Now, once again, the banks are in crisis, and the backstop of last resort has been wiped out as well. Suddenly moral rectitude, "more regulation, more oversight more of everything, and frankly, a dramatic reduction in what they do" is the buzzword. Result:


"But Tom, your money isn't here, it's in Joe's house and Mrs. Smith's house. That's what banks do!"
No More Mortgages

It used to be that you couldn't get a mortgage without a 25% down payment, guarantees from Dad, and a decent job where you didn't have to spend more than 30% of your income on your payments and property taxes. Well, that is what it is going to be like, starting this afternoon. And even though house prices have fallen, they still are higher in proportion to wages than they were 50 years ago, when there were GI bills and other incentives to get people into houses; the incentives are now gone.

What is left of Fannie and Freddie will be rolled into a new organization that will spend billions to blot up the mess, and lending more money to working people will probably be the last of its priorities. It will probably be run by Herbert Allison, who, when firing 500 employees at TIAA-Cref, was accused of "herbicide."

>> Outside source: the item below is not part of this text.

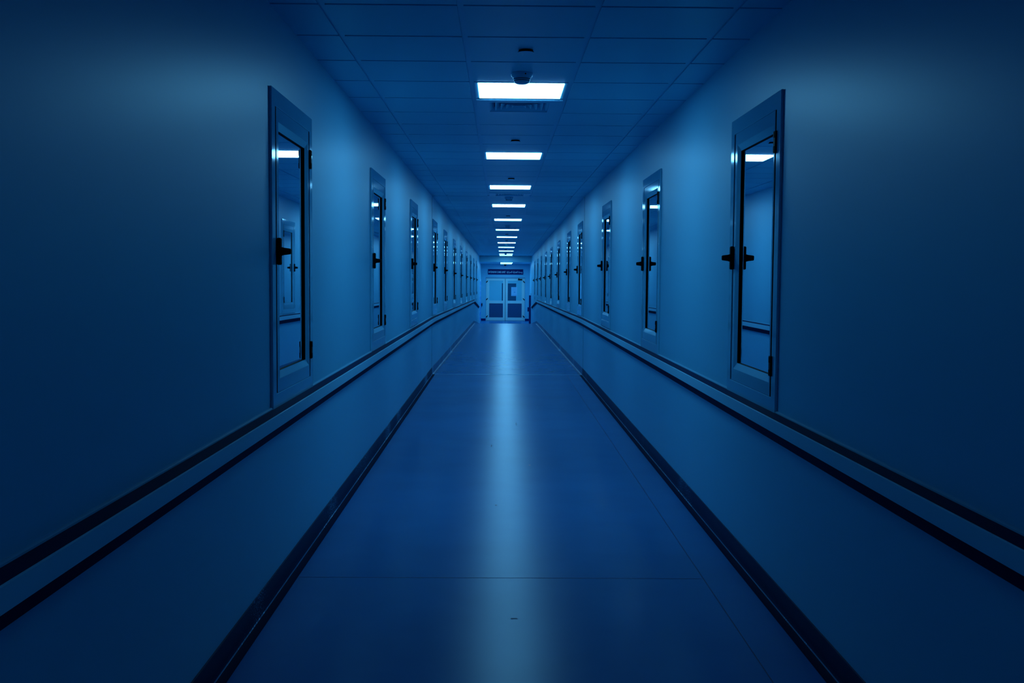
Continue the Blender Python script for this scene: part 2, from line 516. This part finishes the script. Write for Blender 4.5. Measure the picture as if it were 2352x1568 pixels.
# ---------------------------------------------------------------- baseboards with a worn weld line at the floor
def baseboard(name, X, sgn, label):
    mb = MB()
    def prof(y, M=None, dz=0):
        pts = [(0, .100), (.006, .099), (.008, .094), (.009, .030), (.012, .010), (.015, .006), (.022, .0022), (.050, .0008)]  # flat outer strip widened over the floor to carry the painted reflection
        f = sec(y) if M is None else M
        return [f @ Vector((X - sgn * a, y, z + dz)) for a, z in pts]
    mis = [0, 0, 0, 0, 1, 3, 3]
    mis2 = [2, 2, 2, 2, 1, 2, 2]
    mb.sweep([prof(YB), prof(YJ)], mis)
    mb.sweep([prof(YJ + .0005), prof(YC)], mis2)
    mb.sweep([prof(YC), prof(YR, M2, floor_z(YR))], mis2)
    o = mb.build(name, [BASE, WELD, BASE2, BASEREFL], smooth=True)
    return tag(o, label, 'baseboard', kind='structure')


baseboard('baseboard_left', XL, -1, 'dark navy vinyl baseboard with a scuffed weld line along the left wall')
baseboard('baseboard_right', XR, 1, 'dark navy vinyl baseboard with a scuffed weld line along the right wall')

# ---------------------------------------------------------------- handrails
def handrail(X, sgn, label):
    path = [(YB, 0.0, I4), (YJ - .25, 0.0, I4), (YJ + .25, 0.0, M2), (37.2, 0.0, M2), (44.0, -.0465 * 6.8, M2)]
    t = thing('handrail', T(X, YJ, HF - .58), label, 'handrail', 'handrails along both walls')
    inv = t.matrix_world.inverted()
    def sweep(name, pts, m, bevel=0):
        mb = MB()
        secs = [[inv @ (M @ Vector((X - sgn * a, y, HF + z + dz))) for a, z in pts] for y, dz, M in path]
        mb.sweep(secs, [0] * len(pts), True, 0)
        return mb.build(name, m, t, smooth=True)
    sweep('wall_lip', [(0, -.577), (.004, -.5775), (.009, -.581), (.010, -.587), (.006, -.591), (0, -.592)], LIP)
    sweep('channel', [(0, -.584), (.012, -.586), (.047, -.596), (.047, -.652), (.030, -.662), (.012, -.710), (0, -.712)], RAILD)
    sweep('bumper_cover', [(.045, -.5972), (.0545, -.5985), (.0555, -.625), (.0545, -.6515), (.045, -.6525)], RAILF)
    return t


handrail(XL, -1, 'pale bumper handrail in a dark channel along the left wall')
handrail(XR, 1, 'pale bumper handrail in a dark channel along the right wall')

# ---------------------------------------------------------------- expansion joint between the two runs
mb = MB(); mb.box((XL + .02, YJ - .010, -.002), (XR - .02, YJ + .010, .003))
tag(mb.build('trim_1', METAL, bevel=.001), 'thin pale metal joint strip crossing the floor', 'joint strip', kind='structure')
for n, X, sgn, w in ((2, XL, -1, 'left'), (3, XR, 1, 'right')):
    mb = MB()
    mb.box((X - .001, YJ - .006, .1), (X + .001, YJ + .006, ZC))
    mb.box((X - .003, YJ + .006, .1), (X + .003, YJ + .018, ZC), 1)
    tag(mb.build('trim_%d' % n, [GAPM, WALL]), 'narrow vertical joint line down the %s wall' % w, 'joint strip', kind='structure')

# ---------------------------------------------------------------- bulkhead, lobby and end wall
BX0 = (M2 @ Vector((XL, YH, 0))).x; BX1 = (M2 @ Vector((XR, YH, 0))).x
VZ = HF + 0.640                               # lobby ceiling height (world)
HZ = HF + 0.620                               # bulkhead soffit
TOPZ = (M2 @ Vector((XM, YH, ZC))).z + .06
X0, X1 = XC2 - HW, XC2 + HW
mb = MB()
mb.box((BX0 - .3, YH, VZ), (BX1 + .3, YH + .18, TOPZ))
tag(mb.build('trim_4', WALL), 'pale bulkhead dropping from the ceiling before the lobby', 'bulkhead', kind='structure')
mb = MB(); mb.face([(X0, YH + .1, VZ), (X1, YH + .1, VZ), (X1, YE, VZ), (X0, YE, VZ)])
tag(mb.build('ceiling.001', CEIL), 'low flat ceiling of the lobby in front of the double door', 'ceiling', kind='structure')
for nm, X, s_, w in (('wall_lobby_left', X0, -1, 'left'), ('wall_lobby_right', X1, 1, 'right')):
    mb = MB()
    mb.face([(X, YH, LZ - .1), (X, YE, LZ - .1), (X, YE, VZ + .02), (X, YH, VZ + .02)])
    xa = BX0 if s_ < 0 else BX1
    mb.face([(X, YH, LZ - .3), (xa, YH, LZ - .3), (xa, YH, VZ + .3), (X, YH, VZ + .3)])
    tag(mb.build(nm, WALL), 'short wall on the %s side of the lobby before the door' % w, 'wall', kind='structure')

PX = YE / FPX                                 # metres per photo pixel at the end wall
def ex(px): return XC2 + (px - 1160.0) * PX    # pixel column to world x on the end wall
def ez(py): return LZ + (736.8 - py) * PX
DX0, DX1, DTOP = ex(1116.6), ex(1204.6), ez(638.0)
mb = MB()
mb.face([(X0, YE, LZ - .1), (DX0 + .02, YE, LZ - .1), (DX0 + .02, YE, VZ + .02), (X0, YE, VZ + .02)])
mb.face([(DX1 - .02, YE, LZ - .1), (X1, YE, LZ - .1), (X1, YE, VZ + .02), (DX1 - .02, YE, VZ + .02)])
mb.face([(DX0 + .02, YE, DTOP - .02), (DX1 - .02, YE, DTOP - .02), (DX1 - .02, YE, VZ + .02), (DX0 + .02, YE, VZ + .02)])
tag(mb.build('wall_end', WALL), 'pale end wall of the lobby around the double door', 'wall', kind='structure')
mb = MB()
mb.box((X0, YE - .012, LZ), (DX0 - .03, YE - .001, LZ + .105)); mb.box((DX1 + .03, YE - .012, LZ), (X1, YE - .001, LZ + .105))
tag(mb.build('baseboard_end', NAVY), 'dark navy baseboard on both sides of the double door', 'baseboard', kind='structure')

# double door
dm = thing('door_1', T((DX0 + DX1) / 2, YE, LZ), 'pale glazed double door with dark lower panels at the corridor end', 'door', None, 'structure')
def dpart(name, boxes, m, parent=dm, bevel=0.0):
    mb = MB(); c = Vector(((DX0 + DX1) / 2, YE, LZ))
    for (xa, za, xb, zb, ya, yb) in boxes:
        mb.box((ex(xa) - c.x, ya, ez(zb) - LZ), (ex(xb) - c.x, yb, ez(za) - LZ))
    return mb.build(name, m, parent, bevel=bevel)
def zx(v): return 1060 + v / 7.84
def zy(v): return 560 + v / 7.84
dpart('door_frame', [(zx(440), zy(610), zx(456), zy(1386), -.03, .08), (zx(1121), zy(610), zx(1136), zy(1386), -.03, .08), (zx(456), zy(618), zx(1121), zy(630), -.03, .08)], DOORM, bevel=.004)
dpart('head_trim', [(zx(438), zy(610), zx(1139), zy(622), -.045, -.03)], TRIMD)
for a, b, g0, g1, k0, k1 in ((457, 783, 497, 745, 493, 743), (789, 1120, 830, 1082, 828, 1077)):
    yA, yB = -.010, .035
    leaf = dpart('door_leaf', [(zx(a), zy(631), zx(g0), zy(1383), yA, yB), (zx(g1), zy(631), zx(b), zy(1383), yA, yB),
                               (zx(g0), zy(631), zx(g1), zy(668), yA, yB), (zx(g0), zy(1026), zx(g1), zy(1076), yA - .012, yB), (zx(g0), zy(1328), zx(g1), zy(1383), yA, yB)], DOORM, bevel=.003)
    if a < 500:
        dpart('frosted_film', [(zx(g0), zy(668), zx(724), zy(1026), .004, .012), (zx(724), zy(668), zx(g1), zy(712), .004, .012)], FROST, leaf)
        dpart('clear_strip', [(zx(724), zy(712), zx(g1), zy(1026), .004, .012)], DGLASS, leaf)
    else:
        dpart('frosted_film', [(zx(981), zy(668), zx(g1), zy(1026), .004, .012), (zx(g0), zy(668), zx(981), zy(714), .004, .012)], FROST, leaf)
        dpart('clear_pane', [(zx(g0), zy(714), zx(981), zy(1026), .004, .012)], DGLASS, leaf)
    dpart('kick_panel', [(zx(g0), zy(1076), zx(g1), zy(1328), .006, .014)], KICK, leaf)
    for hz in (686, 999, 1310):
        x0_, x1_ = (441, 472) if a < 500 else (1104, 1136)
        mb = MB(); c = Vector(((DX0 + DX1) / 2, YE, LZ)); hx0, hx1 = ex(zx(x0_)) - c.x, ex(zx(x1_)) - c.x
        za, zb = ez(zy(hz)) - LZ, 0
        d = .036 if a < 500 else -.036
        mb.sweep([[(hx0, -.05, za - d - .028), (hx0, -.012, za - d - .028), (hx0, -.012, za - d + .028), (hx0, -.05, za - d + .028)],
                  [(hx1, -.05, za + d - .028), (hx1, -.012, za + d - .028), (hx1, -.012, za + d + .028), (hx1, -.05, za + d + .028)]], [0] * 4, True, 0)
        mb.build('hinge', BLACK, leaf, bevel=.004)
dpart('door_closer', [(zx(1012), zy(634), zx(1086), zy(656), -.07, -.012), (zx(1020), zy(620), zx(1034), zy(634), -.06, -.03)], BLACK, bevel=.006)

# paper notice on the right-hand leaf
mb = MB(); c0 = Vector((ex(zx(946)), YE - .0005, ez(zy(940))))
w2 = (zx(1000) - zx(893)) * PX / 2; hgt = (940 - 780) / 7.84 * PX
mb.box((-w2, 0, 0), (w2, .002, hgt), 0)
mb.box((-w2 + .02, -.001, .02), (w2 - .02, .0005, .045), 1)
mb.box((-w2 + .03, -.001, hgt - .05), (w2 - .06, .0005, hgt - .04), 1)
for q in range(4):
    mb.box((-w2 + .03, -.001, hgt - .09 - .03 * q), (w2 - .05 - .02 * (q % 2), .0005, hgt - .084 - .03 * q), 1)
nt_ = mb.build('notice', [PAPER, PAPERINK], M=T(*c0))
mb = MB(); mb.lathe([(0, 0), (.035, 0), (.035, .001), (0, .001)], 16)
em = mb.build('round_emblem', PAPERINK, nt_); em.matrix_local = T(.02, -.0008, hgt * .42) @ Matrix.Rotation(math.pi / 2, 4, 'X')
tag(nt_, 'white paper notice taped to the right leaf of the double door', 'notice')

# sign over the door
SX, SZ0, SZ1 = ex(zx(789)), ez(zy(557)), ez(zy(461))
SWD = (zx(1105) - zx(472)) * PX; SH = SZ1 - SZ0
sg = thing('sign', T(SX, YE - .002, SZ0), 'dark blue sign with white English and Arabic lettering above the double door', 'sign')
mb = MB(); mb.box((-SWD / 2, -.018, 0), (SWD / 2, 0, SH)); mb.build('board', NAVY, sg, bevel=.002)


def text_part(name, body, x0, x1, zmid, h, parent):
    cu = bpy.data.curves.new(name, 'FONT'); cu.body = body; cu.size = 1.0; cu.extrude = 0.01; cu.offset = 0.012
    tmp = bpy.data.objects.new('tmp', cu); COL.objects.link(tmp)
    bpy.context.view_layer.update()
    dg = bpy.context.evaluated_depsgraph_get()
    me = bpy.data.meshes.new_from_object(tmp.evaluated_get(dg))
    bpy.data.objects.remove(tmp)
    xs = [v.co.x for v in me.vertices]; ys = [v.co.y for v in me.vertices]
    sx = (x1 - x0) / (max(xs) - min(xs)); sy = h / (max(ys) - min(ys)); my = (max(ys) + min(ys)) / 2; mx = min(xs)
    for v in me.vertices:
        x, y, z = v.co
        v.co = (x0 + (x - mx) * sx, -.019 - z * .15, zmid + (y - my) * sy)
    me.materials.clear(); me.materials.append(LETTER)
    o = bpy.data.objects.new(name, me); COL.objects.link(o); o.parent = parent
    return o


u = PX / 7.84
text_part('english_lettering', 'INTENSIVE CARE UNIT', (483 - 788.5) * u, (790 - 788.5) * u, SH * .47, .098, sg)
W1 = '\uFEED\uFEA3\uFEAA\uFE93'; W2 = '\uFE8D\uFEDF\uFECC\uFEE8\uFE8E\uFEF3\uFE94'; W3 = '\uFE8D\uFEDF\uFEE4\uFEAE\uFEDB\uFEB0\uFE93'
text_part('arabic_lettering', (W1 + ' ' + W2 + ' ' + W3)[::-1], (808 - 788.5) * u, (1090 - 788.5) * u, SH * .45, .125, sg)

# lobby light, dome camera, wall box, blue strip, stand
for y, lab in ((46.8, 'lit ceiling light in the lobby, just behind the bulkhead'), (50.2, 'lit ceiling light in the lobby, in front of the dark dome camera')):
    ll = copy_tree(lp, T(XC2 + .03, y, VZ - .0125)); ll['label'] = lab
    for ch in ll.children:                                  # the lobby has a stronger lamp
        if ch.name.startswith('diffuser'): ch.data = ch.data.copy(); ch.data.materials[1] = LAMP2
t = thing('dome_camera', T(XC2 - .01, 51.2, VZ), 'small black dome camera on the lobby ceiling above the sign', 'security camera')
mb = MB(); mb.lathe([(0, 0), (.075, 0), (.075, -.03), (.066, -.036), (0, -.036)], 24); mb.build('base', BLACK, t, smooth=True)
mb = MB(); mb.lathe([(.064, -.036), (.06, -.06), (.045, -.085), (.022, -.1), (0, -.103)], 24); mb.build('dome', BLACK, t, smooth=True)

bxm = thing('wall_box', T(ex(1106.4) , YE - .002, ez(704)), 'small dark box on the end wall left of the double door', 'wall box')
mb = MB(); mb.box((-.02, -.06, 0), (.035, 0, .155)); mb.build('body', DARKBLUE, bxm, bevel=.006)
mb = MB(); mb.box((-.012, -.066, .05), (.027, -.058, .12)); mb.build('cover', BLACK, bxm, bevel=.003)

st = thing('notice_strip', T(X0 + .001, YH + 2.6, LZ), 'tall strip of bright blue panels on the lobby left wall', 'wall panel')
mb = MB(); mb.box((0, 0, .02), (.012, 3.6, 2.02)); mb.build('backing', PAPER, st)
for q in range(8):
    z = .10 + q * .235
    mb = MB(); mb.box((.011, .25, z), (.018, 3.3, z + .185)); mb.build('blue_panel', TILEB, st)

sd = thing('floor_stand', T(ex(1216.6) * 0 + (M2 @ Vector((XR, 44.6, 0))).x - .075, 44.6, (M2 @ Vector((XM, 44.6, floor_z(44.6)))).z), 'dark blue upright stand beside the right handrail end', 'stand')
mb = MB(); mb.box((-.045, -.03, .02), (.045, .03, 1.28)); mb.build('upright', DARKBLUE, sd, bevel=.006)
mb = MB(); mb.box((-.06, -.16, 0), (.06, .16, .022)); mb.build('foot', DARKBLUE, sd, bevel=.004)
mb = MB(); mb.box((-.105, -.05, .60), (-.044, .05, .78)); mb.build('side_box', DARKBLUE, sd, bevel=.008)
mb = MB(); mb.box((.030, -.008, 1.27), (.042, .008, 1.36)); mb.build('top_rod', DARKBLUE, sd)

No more innovation and no more premium for Green

Daniel Akst wrote an article about the problems of building something different, a modern house, back in 1992. He had trouble: " Almost everyone borrows to buy or build a home, and the size of the mortgage you can pry out of a lender depends heavily on the appraised value of the place, which is the bank's collateral, after all. I am here to attest that unusual houses, no matter how wonderful, appraise for less."

In the last decade, appraisals didn't matter that much; the banks were just selling the paper in CDO s to someone else. Now they will again; guess what will happen when you say you want to put in a 25,000 dollar ground source heat pump instead of a $5,000 furnace, or insulate the walls to R-30 or build out of FSC timber. Only a small percentage of the population understand or care what this means, so you will never get their value out of an appraisal.

Result: Innovation and green design requires cold, hard cash from rich purchasers. It's history for everyone else.

Recommendations:
1) Stay Put. If you have a good rental stay in it. If you own a small house and think you should upgrade to a bigger one, don't- you are making your mortgage payments now and at some point it will get its value back.

2) Inherit or marry money. Because you are not going to get a house any other way. If you can't do that, save every penny you can.

3) Move to Buffalo or Rochester Seriously- there is good housing stock at good prices. It is going to be in demand. Read Buffalo : Where the Urban Dream is Going Cheap
4) Demand that your candidates explain who will back mortgages from now on. If they say "nobody, it should be a free market thing" remind them that the Government has been in the mortgage business since 1938. And don't vote for them- this needs intervention, not a "dramatic reduction in what they do."

5) Demand an end to Mortgage Deductibility. Since only the rich can get a mortgage, why should only the rich get a tax break? Read more on Dingell wants cap on Mortgage Interest Deduction
6) Read up on the Savings and Loan crisis of 1990. It took years to get over it, cost billions; it seems that nobody, including members of the Keating Five, has learned anything from it.

7) Read Jim Kunstler.
He's right and being proven so every day.

8) Get ready for hard times, expensive money and a penniless shadow of a government controlling both the till and the printing press, with predictable results. We all live in Pottersville now.